Fees must be
equitable and justified. In the absence of a legal or lawful criteria, fees
are based on the following parameters:
1° - the reputation and seniority of the Law firm,
2° - nature and complexity in law and of the business,
3° - the time devoted to the study and the preparation of the case,
4° - qualitative importance of the assignment and research task,
5° - the economic and social situation, as well as the resources of the
Clients,
6° - Expenses within the framework of the management of the Law firm,
7° - The result obtained or service rendered.
Fees are frequently agreed upon with
the Client before the realisation of the services. Practice
requires that an instalment of fees be deposited before the first steps or
investigations.
Considering the need to take into account the seven criteria listed above,
the existence of an indicative fee scale is impossible. In fact, such a scale
is prohibited by the rules governing competition.

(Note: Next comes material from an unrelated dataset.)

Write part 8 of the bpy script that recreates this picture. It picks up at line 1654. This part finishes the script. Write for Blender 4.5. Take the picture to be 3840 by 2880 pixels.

In the same way, the pact
of "quota litis", by which the Lawyer and the Client agree that the Lawyer
will be remunerated exclusively according to the result, is prohibited.

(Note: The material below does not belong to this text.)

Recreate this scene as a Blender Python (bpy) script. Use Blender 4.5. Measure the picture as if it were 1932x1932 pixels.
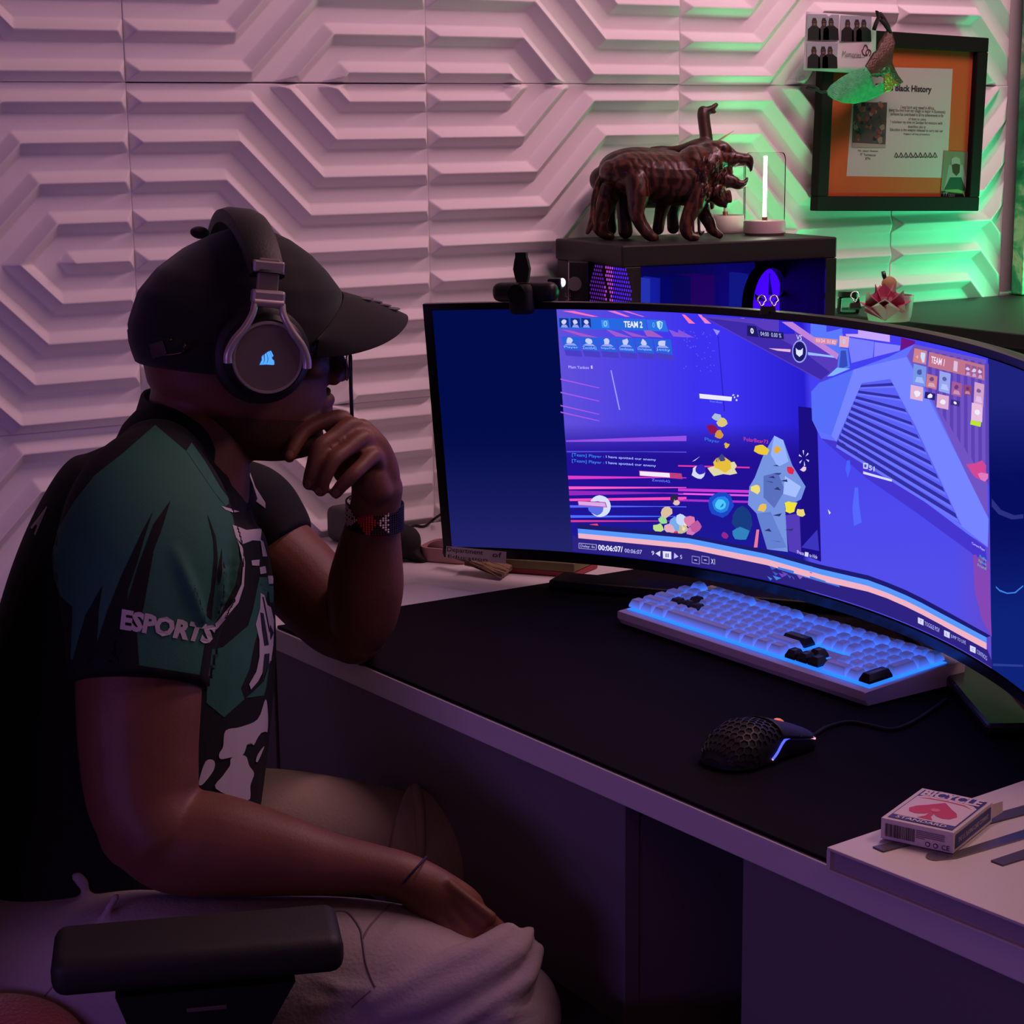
import bpy, bmesh, math, random
import numpy as np
from mathutils import Vector, Matrix
from mathutils.bvhtree import BVHTree

random.seed(7)
rng = np.random.default_rng(7)
for o in list(bpy.data.objects):
    bpy.data.objects.remove(o, do_unlink=True)
scene = bpy.context.scene
COL = scene.collection

# ------------------------------------------------------------------ camera
ZO = 1.441                                   # floor level below the origin of the wall pattern
YAW, PITCH, ROLL = 0.55238, 0.20017, -0.01098
CAM = Vector((-1.49943, -2.65709, -0.06826 + ZO))
FPX = 3550.0
_f = Vector((math.sin(YAW)*math.cos(PITCH), math.cos(YAW)*math.cos(PITCH), -math.sin(PITCH)))
_r = Vector((math.cos(YAW), -math.sin(YAW), 0))
_u = _r.cross(_f)
RIGHT = (_r*math.cos(ROLL) + _u*math.sin(ROLL)).normalized()
UP = (_u*math.cos(ROLL) - _r*math.sin(ROLL)).normalized()
FWD = _f.normalized()
cam_data = bpy.data.cameras.new('camera')
cam_data.sensor_width = 36.0
cam_data.lens = 36.0*FPX/1932.0
cam_data.clip_start = 0.05
cam = bpy.data.objects.new('camera', cam_data)
COL.objects.link(cam)
cam.matrix_world = Matrix(((RIGHT.x, UP.x, -FWD.x, CAM.x), (RIGHT.y, UP.y, -FWD.y, CAM.y),
                           (RIGHT.z, UP.z, -FWD.z, CAM.z), (0, 0, 0, 1)))
scene.camera = cam

# ------------------------------------------------------------------ colour management, world, lights
scene.view_settings.view_transform = 'Standard'
scene.view_settings.look = 'None'
scene.view_settings.gamma = 1.0
scene.view_settings.use_curve_mapping = False
scene.view_settings.exposure = 0.0
world = bpy.data.worlds.new('world')
scene.world = world
world.use_nodes = True
world.node_tree.nodes['Background'].inputs[0].default_value = (0.02, 0.012, 0.02, 1)
world.node_tree.nodes['Background'].inputs[1].default_value = 0.3

def area_light(name, loc, target, size, power, color, size_y=None, spread=180):
    d = bpy.data.lights.new(name, 'AREA')
    d.energy = power; d.color = color; d.size = size
    if size_y:
        d.shape = 'RECTANGLE'; d.size_y = size_y
    d.spread = math.radians(spread)
    o = bpy.data.objects.new(name, d)
    COL.objects.link(o)
    o.location = loc
    o.rotation_euler = (Vector(target)-Vector(loc)).to_track_quat('-Z', 'Y').to_euler()
    return o

area_light('ceiling_lamp_pink', (0.70, -0.78, 2.38), (0.35, -0.2, 0.9), 1.7, 17, (1.0, 0.52, 0.63), 0.14)
area_light('desk_fill_light', (0.55, -2.0, 2.38), (-0.1, -1.5, 0.75), 0.9, 3.8, (1.0, 0.58, 0.62), 0.3, 120)  # added fill that brightens the book and card box, source unseen
area_light('purple_strip_lamp', (-2.9, -1.9, 0.95), (-0.2, -1.0, 0.85), 1.3, 7.5, (0.50, 0.22, 1.0), 0.4)
area_light('green_strip_lamp', (1.42, -0.24, 1.065), (0.95, 0.0, 1.25), 0.35, 3.2, (0.06, 1.0, 0.38), 0.06)
area_light('green_fill_behind_tower', (0.70, -0.27, 0.76), (0.42, 0.0, 1.80), 0.25, 0.9, (0.10, 1.0, 0.30), 0.08, 80)  # unseen second green source, added to tint the ridge undersides
area_light('far_pink_fill', (-1.5, -3.0, 2.36), (-0.6, -0.9, 0.6), 1.2, 2.7, (1.0, 0.36, 0.44), 1.2)  # added fill for the camera-facing side of the man, source unseen

# ------------------------------------------------------------------ helpers
def P(px, py, d):
    """photo pixel (1932 frame) at camera depth d -> world point"""
    return CAM + (FWD + RIGHT*((px-966.0)/FPX) + UP*((966.0-py)/FPX))*d

def ray(px, py):
    return (FWD + RIGHT*((px-966.0)/FPX) + UP*((966.0-py)/FPX))

def on_z(px, py, z):
    r = ray(px, py); return CAM + r*((z-CAM.z)/r.z)

def on_y(px, py, y):
    r = ray(px, py); return CAM + r*((y-CAM.y)/r.y)

def on_x(px, py, x):
    r = ray(px, py); return CAM + r*((x-CAM.x)/r.x)

def lin(c):
    out = []
    for v in c[:3]:
        v = v/255.0
        out.append(v/12.92 if v <= 0.04045 else ((v+0.055)/1.055)**2.4)
    return tuple(out)

_mats = {}
def mat(name, color, rough=0.6, metal=0.0, emit=None, estr=1.0, noise=0.0, nscale=40.0, bump=0.0, bscale=200.0,
        trans=0.0, alpha=1.0, spec=0.5, sheen=0.0, coat=0.0, ior=1.45, thin=False):
    if name in _mats:
        return _mats[name]
    m = bpy.data.materials.new(name); m.use_nodes = True
    nt = m.node_tree; b = nt.nodes['Principled BSDF']
    b.inputs['Base Color'].default_value = (*color[:3], 1)
    b.inputs['Roughness'].default_value = rough
    b.inputs['Metallic'].default_value = metal
    b.inputs['Specular IOR Level'].default_value = spec
    b.inputs['Sheen Weight'].default_value = sheen
    b.inputs['Coat Weight'].default_value = coat
    b.inputs['IOR'].default_value = ior
    if trans: b.inputs['Transmission Weight'].default_value = trans
    if alpha < 1: b.inputs['Alpha'].default_value = alpha
    if emit is not None:
        b.inputs['Emission Color'].default_value = (*emit[:3], 1)
        b.inputs['Emission Strength'].default_value = estr
    if noise or bump:
        tc = nt.nodes.new('ShaderNodeTexCoord')
    if noise:
        n = nt.nodes.new('ShaderNodeTexNoise'); n.inputs['Scale'].default_value = nscale
        n.inputs['Detail'].default_value = 4
        nt.links.new(tc.outputs['Object'], n.inputs['Vector'])
        mx = nt.nodes.new('ShaderNodeMix'); mx.data_type = 'RGBA'
        mx.inputs['A'].default_value = (*[c*(1-noise) for c in color[:3]], 1)
        mx.inputs['B'].default_value = (*[min(1, c*(1+noise)) for c in color[:3]], 1)
        nt.links.new(n.outputs['Fac'], mx.inputs['Factor'])
        nt.links.new(mx.outputs['Result'], b.inputs['Base Color'])
    if bump:
        n2 = nt.nodes.new('ShaderNodeTexNoise'); n2.inputs['Scale'].default_value = bscale
        n2.inputs['Detail'].default_value = 5
        nt.links.new(tc.outputs['Object'], n2.inputs['Vector'])
        bp = nt.nodes.new('ShaderNodeBump'); bp.inputs['Strength'].default_value = bump
        bp.inputs['Distance'].default_value = 0.004
        nt.links.new(n2.outputs['Fac'], bp.inputs['Height'])
        nt.links.new(bp.outputs['Normal'], b.inputs['Normal'])
    _mats[name] = m
    return m

def wood_mat(name, c1, c2, scale=30.0, dist=6.0, rough=0.35, coat=0.3):
    m = bpy.data.materials.new(name); m.use_nodes = True
    nt = m.node_tree; b = nt.nodes['Principled BSDF']
    tc = nt.nodes.new('ShaderNodeTexCoord')
    w = nt.nodes.new('ShaderNodeTexWave'); w.inputs['Scale'].default_value = scale
    w.inputs['Distortion'].default_value = dist; w.inputs['Detail'].default_value = 3
    w.inputs['Detail Scale'].default_value = 1.2
    nt.links.new(tc.outputs['Object'], w.inputs['Vector'])
    r = nt.nodes.new('ShaderNodeValToRGB')
    r.color_ramp.elements[0].color = (*c1, 1); r.color_ramp.elements[1].color = (*c2, 1)
    r.color_ramp.elements[0].position = 0.25
    nt.links.new(w.outputs['Fac'], r.inputs['Fac'])
    nt.links.new(r.outputs['Color'], b.inputs['Base Color'])
    b.inputs['Roughness'].default_value = rough
    b.inputs['Coat Weight'].default_value = coat
    bp = nt.nodes.new('ShaderNodeBump'); bp.inputs['Strength'].default_value = 0.25
    bp.inputs['Distance'].default_value = 0.002
    nt.links.new(w.outputs['Fac'], bp.inputs['Height'])
    nt.links.new(bp.outputs['Normal'], b.inputs['Normal'])
    return m

def thin_glass(name, tint=(1, 1, 1), refl=0.08, rough=0.02):
    m = bpy.data.materials.new(name); m.use_nodes = True; nt = m.node_tree
    nt.nodes.remove(nt.nodes['Principled BSDF'])
    t = nt.nodes.new('ShaderNodeBsdfTransparent'); t.inputs['Color'].default_value = (*tint, 1)
    g = nt.nodes.new('ShaderNodeBsdfGlossy'); g.inputs['Roughness'].default_value = rough
    f = nt.nodes.new('ShaderNodeLayerWeight'); f.inputs['Blend'].default_value = refl
    x = nt.nodes.new('ShaderNodeMixShader')
    nt.links.new(f.outputs['Fresnel'], x.inputs['Fac']); nt.links.new(t.outputs[0], x.inputs[1]); nt.links.new(g.outputs[0], x.inputs[2])
    nt.links.new(x.outputs[0], nt.nodes['Material Output'].inputs['Surface'])
    return m

def colour_attr_mat(name, emission=False, strength=1.0, rough=0.6):
    """one material for printed matter or a screen: colours come from the mesh's colour attribute"""
    m = bpy.data.materials.new(name); m.use_nodes = True
    nt = m.node_tree
    a = nt.nodes.new('ShaderNodeAttribute'); a.attribute_name = 'Col'
    if emission:
        nt.nodes.remove(nt.nodes['Principled BSDF'])
        e = nt.nodes.new('ShaderNodeEmission'); e.inputs['Strength'].default_value = strength
        nt.links.new(a.outputs['Color'], e.inputs['Color'])
        nt.links.new(e.outputs['Emission'], nt.nodes['Material Output'].inputs['Surface'])
    else:
        b = nt.nodes['Principled BSDF']; b.inputs['Roughness'].default_value = rough
        nt.links.new(a.outputs['Color'], b.inputs['Base Color'])
    return m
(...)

The law however allows "a convention which, in addition to the remuneration
of the services rendered, envisages the fixing of a complementary fee
according to the results obtained or service rendered ". Invoicing fees on
result have become common practice in business law and labour law.
Concerning advisory services, drafting of acts and in a more general sense,
all other non-litigious activities of a Lawyer, it is generally considered
that the fees are fixed upon specific criterion which are the same as those
which are used legal counsel services.
Nevertheless, practice reveals that legal activities are remunerated in two
manners, either according to the time spent on matters studied and the acts
drafted, or by the consultant, or according to a fixed price corresponding
to the type of services and the importance of the interests involved (for
example, in a case of transfer of goodwill).